Food Sovereignty: A Breviary

I was very pleased to write this piece for The Financial Times and very pressed to condense the idea of ‘food sovereignty’ down to 600 words. If you’d like to know more, here’s a slightly lengthier treatment.

While hunger is timeless, the concept of food security is less than 40 years old. Its changing definition shows it is a product of its time – but also suggests why that time may soon be up.

Half a dozen countries have adopted policies for “food sovereignty” – an idea spawned by farmers but rapidly attracting attention beyond the fields. To understand why, history helps.

Food security was first defined at the 1974 World Food Conference, when attempts by what were then called Third World countries to steer between the US and Soviet Union were foundering. Food security, it was agreed, happened when there was enough “to sustain a steady expansion of food consumption and to offset fluctuations in production and prices”.

Then a new definition emerged at the 1996 World Food Summit. Food security became about individuals’ – not countries’ – ability “at all times, [to] have physical and economic access to sufficient, safe and nutritious food to meet their dietary needs and food preferences for an active and healthy life”. Like the original, this definition was coloured by contemporary politics. Absent the Soviet Union and developing countries, this was food policy for Francis Fukuyama’s 1989 essay The End of History. Food would be made available through trade and the market. Hunger was a matter for individual, not government, management.

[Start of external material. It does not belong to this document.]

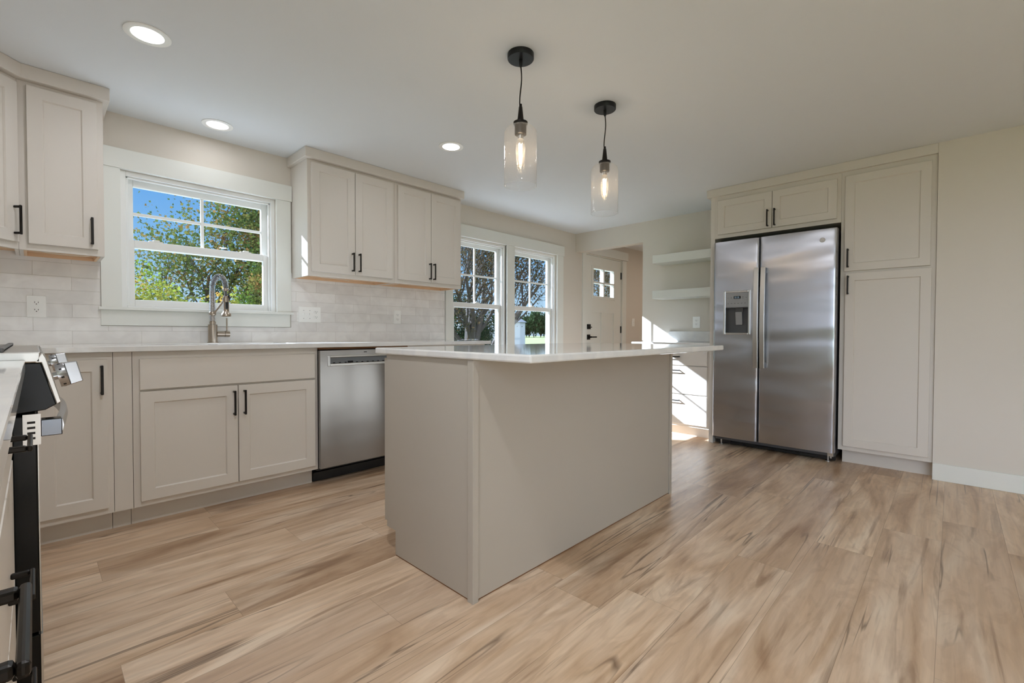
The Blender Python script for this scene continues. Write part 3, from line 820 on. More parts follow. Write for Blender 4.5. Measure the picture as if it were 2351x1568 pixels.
# ------------------------------------------------------------------ island
c = thing('island_cabinet', 'greige kitchen island base with flat back and end panels', 'island', (1.9, 1.53, 0))
m = MB(); m.box(1.093, 1.111, 1.243, 1.827, 0.112, CB + 0.001); m.box(1.093, 1.111, 1.243, 1.758, 0.006, 0.112)
m.build('end_panel', 'island_paint', c)
m = MB(); m.box(2.681, 2.699, 1.243, 1.827, 0.112, CB + 0.001); m.box(2.681, 2.699, 1.243, 1.758, 0.006, 0.112)
m.build('end_panel', 'island_paint', c)
MB().box(1.111, 2.681, 1.243, 1.261, 0.006, CB + 0.001).build('back_panel', 'island_paint', c)
m = MB(); m.box(1.113, 2.679, 1.807, 1.827, 0.112, CB + 0.001); m.box(1.113, 2.679, 1.263, 1.807, 0.112, 0.13); m.box(1.887, 1.905, 1.263, 1.807, 0.13, CB)
m.build('carcass', 'island_paint', c)
MB().box(1.113, 2.679, 1.74, 1.756, 0.0, 0.112).build('toe_kick', 'island_paint', c)
for (x0, x1, x2, x3) in ((1.086, 1.0925, 1.113, 1.0), (2.6995, 2.706, 2.679, 0)):
    m = MB()
    if x3: m.prism([(1.086, 1.235), (1.113, 1.235), (1.113, 1.2425), (1.0925, 1.2425), (1.0925, 1.266), (1.086, 1.266)], 0, CB + 0.001)
    else: m.prism([(2.679, 1.235), (2.706, 1.235), (2.706, 1.266), (2.6995, 1.266), (2.6995, 1.2425), (2.679, 1.2425)], 0, CB + 0.001)
    m.build('corner_trim', 'island_paint', c, bevel=0.001)
m = MB(); m.box(1.095, 1.110, 1.262, 1.757, 0, 0.006); m.box(1.113, 2.679, 1.246, 1.26, 0, 0.006); m.box(2.682, 2.697, 1.262, 1.757, 0, 0.006)
m.build('panel_bottom_edge', 'brown_edge', c)['label'] = 'raw brown lower edge'
FI = fr((0, 1.827, 0), (-1, 0, 0), (0, 1, 0))
for (a, b, hx) in ((-1.495, -1.098, -1.47), (-1.892, -1.499, -1.523), (-2.289, -1.9, -2.265), (-2.69, -2.293, -2.317)):
    d = MB(FI).shaker(a, b, 0.135, 0.868, t=0.028).build('door', 'island_paint', c); pull(d, FI, hx, 0.77, True, 0.139, 0.028)

# worktops
def worktop(label, boxes, bevel=0.003):
    m = MB()
    for b in boxes: m.box(*b, CB + 0.002, CT)
    bmesh.ops.remove_doubles(m.bm, verts=m.bm.verts, dist=1e-5)
    o = m.build('worktop', 'quartz', bevel=bevel); return tag(o, label, 'worktop')
worktop('white quartz island top, overhanging on the seating side', [(1.0788, 2.7613, 0.9545, 1.9046)], 0.006)
# sink worktop as one piece with the sink opening cut out
def sink_worktop():
    m = MB(); z0, z1 = CB + 0.002, CT
    xs = [XL + 0.001, -0.015, 0.43, 1.15, 2.742]; ys = [2.390, 2.882, 2.99, 3.40, YW - 0.0095]
    def solid(i, j):
        if not (0 <= i < 4 and 0 <= j < 4): return False
        if j == 0: return i == 0
        return not (i == 2 and j == 2)
    V = {}
    def P(i, j, z):
        if (i, j, z) not in V: V[i, j, z] = m.v((xs[i], ys[j], z))
        return V[i, j, z]
    for i in range(4):
        for j in range(4):
            if not solid(i, j): continue
            for z in (z0, z1): m.face([P(i, j, z), P(i + 1, j, z), P(i + 1, j + 1, z), P(i, j + 1, z)])
            for di, dj, e in ((-1, 0, ((i, j), (i, j + 1))), (1, 0, ((i + 1, j), (i + 1, j + 1))), (0, -1, ((i, j), (i + 1, j))), (0, 1, ((i, j + 1), (i + 1, j + 1)))):
                if not solid(i + di, j + dj): m.face([P(*e[0], z0), P(*e[1], z0), P(*e[1], z1), P(*e[0], z1)])
    tag(m.build('worktop', 'quartz', bevel=0.003), 'long white quartz worktop under the sink window, with the sink cutout', 'worktop')
sink_worktop()
worktop('white quartz worktop in the foreground, on the near side of the range', [(XL + 0.01, -0.015, 0.05, 1.617)])
s = thing('kitchen_sink', 'white undermount sink let into the worktop under the window', 'sink', (0.79, 3.195, 0.69))
m = MB(); x0, x1, y0, y1 = 0.432, 1.148, 2.992, 3.398
for b in ((x0 - 0.01, x0, y0 - 0.01, y1 + 0.01, 0.69, CB + 0.0015), (x1, x1 + 0.01, y0 - 0.01, y1 + 0.01, 0.69, CB + 0.0015), (x0, x1, y0 - 0.01, y0, 0.69, CB + 0.0015), (x0, x1, y1, y1 + 0.01, 0.69, CB + 0.0015), (x0, x1, y0, y1, 0.69, 0.70)): m.box(*b)
m.build('basin', 'ceramic', s); MB().lathe([(0.045, 0), (0.045, 0.004), (0.03, 0.004)], (0.79, 3.2, 0.7), 20).build('drain', 'steel_plain', s)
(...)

Many farmers’ groups disagreed with the framework of trade rules – the US and EU subsidised their farmers, dumping excess produce. Why should the World Trade Organisation Agreement on Agriculture deny poor farmers the same kind of support?

Anti-hunger campaigners concurred, pointing out that political commitments to trade exceeded the pledges to end hunger. They were proved right. The number of people considered “food-insecure” in the US increased from 31m in 1999 to 49m in 2012.

At the 1996 summit, La Via Campesina (The Peasant Way), a group representing more than 100m farmers, farmworkers and landless peasants, came up with food sovereignty. The first draft included demands for peace; the removal of agriculture from the WTO; an affirmation of the right to food; respect for traditional knowledge and insistence on agro-ecological science.

A core idea emerged. People could eat well only if their governments were free to adopt policies that supported domestic production and consumption. Food sovereignty was a demand not only to disconnect from the circuits of global food trade, but also to behave more democratically in the production and distribution of food within countries.

In 1996, this seemed hopelessly backward, a Keynesian throwback. But the food crisis of 2007 changed the minds of many food-importing governments. Policies that encouraged a domestic buffer against international instability began to look appealing.

In North America, some 200 food policy councils convene small businesses, municipal government, farmers, farmworkers and food advocates to develop harmonised ways to end urban hunger. La Via Campesina’s 40 agro-ecological schools are independent of large-scale commercial agriculture.

In practice, food sovereignty has been characterised by a commitment to equality and an insistence on autonomy. Food sovereignty might be something that cannot be given – only asserted.

National land reform, the realisation of the right to food, and gender equity policies can help end hunger. But governments ought also to imagine how they might take back their food sovereignty from a multilateral system that increasingly denies it.